Author Robert Janning holds the Grand Challenge Cup, a trophy once awarded to the province’s top soccer team between 1892 and 1904. Janning has been in possession of the cup since 2014 and wants to donate the cup to an organization in Nanaimo due to its unique historical connection to the city. He hopes the cup will go on public display and can be competed for once again. (Nicholas Pescod/NEWS BULLETIN)

Soccer historian wants old trophy to come home to Nanaimo

Grand Challenge Cup was awarded during the 19th and 20th centuries

The owner of a trophy older than the Stanley Cup says it’s time to give it a new lease on life.

For nearly four years, Robert Janning has been in possession of the Grand Challenge Cup, a 90-centimetre silver-plated trophy that was once owned by the Nanaimo Football Association and awarded to the best soccer team in British Columbia between 1892 and 1925.

Janning, the author of Westcoast Reign: The British Columbia Soccer Championships 1892-1905, said he wants to see the trophy returned to an organization in Nanaimo, where it can be on display for the public and can be competed for once again.

“It does no good in a box,” he said.

The Grand Challenge Cup was manufactured in 1891 by the Toronto Silver Plate Company and given out to the best soccer team in the province by the British Columbia Football Association until 1904. The winners of the first challenge cup were the Nanaimo Rangers in 1892, according to Janning’s website FriendsofHarryManson.com.

Janning said when the cup was purchased by British Columbia Football Association, there were some strings attached.

“There were a couple of conditions attached to them awarding the trophy to this association,” Janning said. “One was that final would have to be played in Nanaimo every year and the second was that the annual general meeting had to be held in Nanaimo every year.”

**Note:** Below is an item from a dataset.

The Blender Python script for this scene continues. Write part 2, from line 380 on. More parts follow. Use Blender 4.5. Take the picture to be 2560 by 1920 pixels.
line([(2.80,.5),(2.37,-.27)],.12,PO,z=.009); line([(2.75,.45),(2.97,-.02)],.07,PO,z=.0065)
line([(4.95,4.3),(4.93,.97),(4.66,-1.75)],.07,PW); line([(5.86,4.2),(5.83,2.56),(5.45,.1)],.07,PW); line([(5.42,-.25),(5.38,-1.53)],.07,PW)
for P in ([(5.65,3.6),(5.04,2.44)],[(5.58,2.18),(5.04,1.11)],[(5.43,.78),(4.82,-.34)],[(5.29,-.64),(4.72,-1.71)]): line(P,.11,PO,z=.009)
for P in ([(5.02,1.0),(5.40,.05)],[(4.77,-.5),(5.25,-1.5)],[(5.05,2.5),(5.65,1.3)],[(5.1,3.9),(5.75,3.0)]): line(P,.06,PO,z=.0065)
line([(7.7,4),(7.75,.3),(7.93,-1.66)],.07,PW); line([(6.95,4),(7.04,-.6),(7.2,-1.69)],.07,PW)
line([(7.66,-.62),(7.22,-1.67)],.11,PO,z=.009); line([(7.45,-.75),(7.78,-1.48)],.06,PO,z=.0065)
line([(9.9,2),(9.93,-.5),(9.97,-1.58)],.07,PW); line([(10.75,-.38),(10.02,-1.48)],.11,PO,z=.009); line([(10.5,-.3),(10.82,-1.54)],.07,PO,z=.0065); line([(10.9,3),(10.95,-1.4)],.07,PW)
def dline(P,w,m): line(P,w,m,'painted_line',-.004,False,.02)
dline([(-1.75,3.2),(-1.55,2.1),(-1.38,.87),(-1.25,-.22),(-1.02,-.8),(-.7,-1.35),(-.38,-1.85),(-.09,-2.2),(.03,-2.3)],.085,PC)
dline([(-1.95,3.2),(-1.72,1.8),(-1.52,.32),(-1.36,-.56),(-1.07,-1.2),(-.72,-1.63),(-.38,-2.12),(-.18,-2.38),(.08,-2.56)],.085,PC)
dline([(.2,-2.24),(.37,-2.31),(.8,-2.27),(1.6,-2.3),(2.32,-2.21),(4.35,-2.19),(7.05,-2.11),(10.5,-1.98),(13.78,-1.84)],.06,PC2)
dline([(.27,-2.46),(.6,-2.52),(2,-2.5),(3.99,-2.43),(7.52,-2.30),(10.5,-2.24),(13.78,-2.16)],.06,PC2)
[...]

That agreement worked out well in the early years of the British Columbia Football Association’s existence. However, as soccer became more popular across the province, things began to change.

“As the game grew and the population of the province grew, teams from New Westminster, Vancouver and Victoria did not think that was a fair arrangement,” said Janning. “The people in Nanaimo, their position was, well, we put $360 for this trophy and we organized the competition, we’re entitled to these conditions. And they were unwilling to compromise.”

However, the larger communities such as Vancouver, New Westminster and Victoria decided to break away from the British Columbia Football Association and form their own league, according to Janning, who said that led to the cup being awarded to an upper Island champion annually until 1925 when the Pacific Coast League was formed.

The Grand Challenge Cup’s whereabouts from 1925 until the early 2000s isn’t entirely clear. Janning said while conducting research for his book he discovered that a family in Ladysmith had the cup. After months of discussion and negotiations, Janning ended up purchasing the cup, which was in rough shape, on behalf of a partnership group made up of donors committed to restoring and reviving the trophy.

“It was in a cardboard box and it was all tarnished and black and beat up,” he said. “It was in pretty sad shape. It wasn’t lovingly taken care of.”

Since taking possession, Janning and his group have restored it and purchased a custom-built case for it. Janning said they want to donate to an organization that will commit to putting it on display for the public in Nanaimo. He said his group also want to see the cup competed for on an annual basis.

“The whole purpose of the trophy was for it to be competed for,” he said. “I don’t know if anybody is going to agree with me on organizing a match once a year with some kids. I think it would be a great thing for the truth and reconciliation process.”

Janning said there have been discussions with the Nanaimo Museum, but that it is time for the cup to return to its original home.

“Hopefully somebody can take over from me,” he said. “I think I’ve run as far with this as I can go. I am not really an organizer of soccer tournaments and I don’t have a museum to show it.”